Tuesday, November 19, 2013

Good Words

Noting some far more relevant words than those that have been offered in this space, Daniel Hannan offers something interesting about Abraham Lincoln's Gettysburg Address, delivered 150 years ago today.

The address is considered one of the most historically significant of our nation's history -- and not just because an elected official was called on to give a speech and kept it under 300 words, although that's Guinness-worthy in and of itself. What Lincoln said in the aftermath of a bloody battle in the war that pitted American vs. American, fighting with what could be called with only a little exaggeration the soul of the nation at stake, helped outline why he believed the seceding states were wrong and why he would shed blood to recall them.

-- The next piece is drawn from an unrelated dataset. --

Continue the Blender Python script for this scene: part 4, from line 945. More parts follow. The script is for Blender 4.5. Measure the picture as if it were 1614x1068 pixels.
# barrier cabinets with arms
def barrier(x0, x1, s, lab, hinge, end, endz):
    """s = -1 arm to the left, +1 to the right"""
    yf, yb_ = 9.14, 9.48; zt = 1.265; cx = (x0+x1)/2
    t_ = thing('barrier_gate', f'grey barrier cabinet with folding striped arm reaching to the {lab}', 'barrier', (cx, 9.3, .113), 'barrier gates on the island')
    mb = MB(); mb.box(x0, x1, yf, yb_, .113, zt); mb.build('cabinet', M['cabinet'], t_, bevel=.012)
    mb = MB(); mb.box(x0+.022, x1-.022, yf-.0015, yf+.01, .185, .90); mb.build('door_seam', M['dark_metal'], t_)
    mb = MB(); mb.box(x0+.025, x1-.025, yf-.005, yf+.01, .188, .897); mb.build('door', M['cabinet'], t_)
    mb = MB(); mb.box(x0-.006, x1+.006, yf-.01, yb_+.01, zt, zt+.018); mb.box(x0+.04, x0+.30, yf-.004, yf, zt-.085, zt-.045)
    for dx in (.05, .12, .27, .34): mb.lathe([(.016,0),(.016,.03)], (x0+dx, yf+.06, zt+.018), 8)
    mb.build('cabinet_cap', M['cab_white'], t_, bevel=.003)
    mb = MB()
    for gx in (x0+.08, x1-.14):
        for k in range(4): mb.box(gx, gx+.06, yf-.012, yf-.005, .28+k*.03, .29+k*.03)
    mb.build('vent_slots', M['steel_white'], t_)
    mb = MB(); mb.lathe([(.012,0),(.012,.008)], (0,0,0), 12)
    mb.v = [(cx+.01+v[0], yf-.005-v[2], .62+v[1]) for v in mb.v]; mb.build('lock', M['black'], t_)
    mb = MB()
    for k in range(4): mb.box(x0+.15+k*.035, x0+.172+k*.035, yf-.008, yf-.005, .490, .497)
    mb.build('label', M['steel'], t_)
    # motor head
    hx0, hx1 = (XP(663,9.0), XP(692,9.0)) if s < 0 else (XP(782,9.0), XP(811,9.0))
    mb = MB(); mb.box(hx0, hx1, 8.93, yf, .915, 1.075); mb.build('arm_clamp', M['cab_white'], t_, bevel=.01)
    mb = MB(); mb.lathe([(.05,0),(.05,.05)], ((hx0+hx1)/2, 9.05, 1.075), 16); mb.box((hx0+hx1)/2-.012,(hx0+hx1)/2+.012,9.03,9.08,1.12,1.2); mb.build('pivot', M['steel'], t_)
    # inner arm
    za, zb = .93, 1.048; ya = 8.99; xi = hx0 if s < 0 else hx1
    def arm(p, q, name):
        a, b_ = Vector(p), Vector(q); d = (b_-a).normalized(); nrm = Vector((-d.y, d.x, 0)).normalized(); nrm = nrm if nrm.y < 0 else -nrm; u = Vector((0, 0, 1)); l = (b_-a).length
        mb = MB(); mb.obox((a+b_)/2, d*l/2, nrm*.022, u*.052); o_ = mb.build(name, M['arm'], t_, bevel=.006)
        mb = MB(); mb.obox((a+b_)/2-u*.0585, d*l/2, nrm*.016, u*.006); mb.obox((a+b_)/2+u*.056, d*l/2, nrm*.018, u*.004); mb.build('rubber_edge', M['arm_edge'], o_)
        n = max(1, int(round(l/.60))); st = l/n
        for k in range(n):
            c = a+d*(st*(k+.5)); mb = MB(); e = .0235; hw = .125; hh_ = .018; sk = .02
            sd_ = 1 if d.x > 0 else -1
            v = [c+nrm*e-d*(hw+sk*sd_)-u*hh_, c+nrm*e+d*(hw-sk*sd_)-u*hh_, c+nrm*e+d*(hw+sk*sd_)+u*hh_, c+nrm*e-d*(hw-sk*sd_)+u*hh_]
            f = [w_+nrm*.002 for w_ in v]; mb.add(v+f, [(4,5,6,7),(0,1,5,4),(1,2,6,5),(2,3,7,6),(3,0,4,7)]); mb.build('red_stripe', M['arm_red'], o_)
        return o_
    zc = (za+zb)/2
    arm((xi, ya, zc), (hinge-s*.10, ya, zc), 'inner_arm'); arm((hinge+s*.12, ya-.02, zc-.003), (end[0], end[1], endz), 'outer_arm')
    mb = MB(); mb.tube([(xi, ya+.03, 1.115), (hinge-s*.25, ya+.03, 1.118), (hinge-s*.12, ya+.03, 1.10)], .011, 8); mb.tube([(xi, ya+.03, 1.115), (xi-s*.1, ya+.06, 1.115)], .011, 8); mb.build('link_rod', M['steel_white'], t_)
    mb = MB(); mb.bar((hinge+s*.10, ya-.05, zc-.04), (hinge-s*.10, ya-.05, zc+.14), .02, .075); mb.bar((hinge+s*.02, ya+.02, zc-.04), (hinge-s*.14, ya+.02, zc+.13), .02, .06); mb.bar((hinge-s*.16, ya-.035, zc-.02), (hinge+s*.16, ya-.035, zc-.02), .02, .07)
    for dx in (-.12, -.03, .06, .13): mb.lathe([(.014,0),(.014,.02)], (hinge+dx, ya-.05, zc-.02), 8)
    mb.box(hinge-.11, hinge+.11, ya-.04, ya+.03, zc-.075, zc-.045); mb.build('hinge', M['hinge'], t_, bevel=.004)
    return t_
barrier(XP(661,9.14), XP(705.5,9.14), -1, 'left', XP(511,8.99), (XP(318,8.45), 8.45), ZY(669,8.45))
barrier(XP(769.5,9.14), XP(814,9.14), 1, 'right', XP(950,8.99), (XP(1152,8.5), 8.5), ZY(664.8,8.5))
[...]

He declared that sacrifice must inspire service, or else it is in vain, and that the sacrifice of the soldiers at Gettysburg should inspire a resolution that the founding idea of the United States -- "government of the people, by the people, for the people" -- should not "perish from this earth."

Hannan notes that Lincoln's words echo phrasing by John Wycliffe, who wrote a similar phrase describing what he believed to be the centrality of the Bible for the Christian faith -- about 135 years before Martin Luther redecorated a church door in Wittenberg. In 1382, Wycliffe published a Bible in English, during a time when translations "in the vernacular" or common language of the people, were forbidden. In the prologue of his edition he gave part of his reasoning: "This Bible is for the government of the people, for the people and by the people."

Wycliffe died of a stroke in 1384, although his opponents succeeded in having him deemed a heretic in 1415 and having his body exhumed and destroyed.

Hannan thinks it might be likely that Lincoln would have known Wycliffe's phrase, given the more widespread knowledge and familiarity with religion and religious writings during his day. There's no telling for certain, I suppose, although Lincoln was widely read as a self-taught scholar and he alluded to religious writings and beliefs often enough to suggest he read widely in them as well. The 16th president's own faith was frequently tested by the trials of his office, and reading his prayers and meditations offers a good picture of what a spirit may look like as it seeks out the shepherd's rod and staff while walking through the valley of the shadow.

Whether Lincoln knew Wycliffe's words or not, Hannan is probably right that his listeners would have recognized them more readily than people reading today, since even certain religious professionals with a much wider-than-average exposure to religious writings did not catch the allusion. I might or might not see one of them in my mirror in the morning.

And that kind of prompts its own little bout of melancholy. You may have noticed several online excitables take notice of a plaque on a building at Northeastern Illinois University that refers to Lincoln as a Democrat. Lincoln, of course, was the first Republican president, but the university notes that the word "democrat" has been used in other arenas than simple party affiliation. The plaque creators, who donated it in 1905, were very likely referring to Lincoln's egalitarian philosophy, of which the "of the people" phrase is a good description. That's not the melancholy.

The melancholy comes when some folks took a video camera to the plaque and asked students if they knew whether Lincoln was a Democrat or a Republican. See how many don't know and how many guess. We're not talking about people knowing who Martin Van Buren's running mate was (he had none -- Richard Mentor Johnson was dropped from the ticket and elected by the United States Senate, and believe me, I had to look that up). We're talking about something as basic as the party affiliation of one of the greatest presidents of the United States and quite likely one of the greatest leaders of any English-speaking nation period. And we're talking about young people pursuing knowledge in a modern American university in the state that calls itself "The Land of Lincoln" not knowing that basic information.

Who the heck will they be qualified to govern?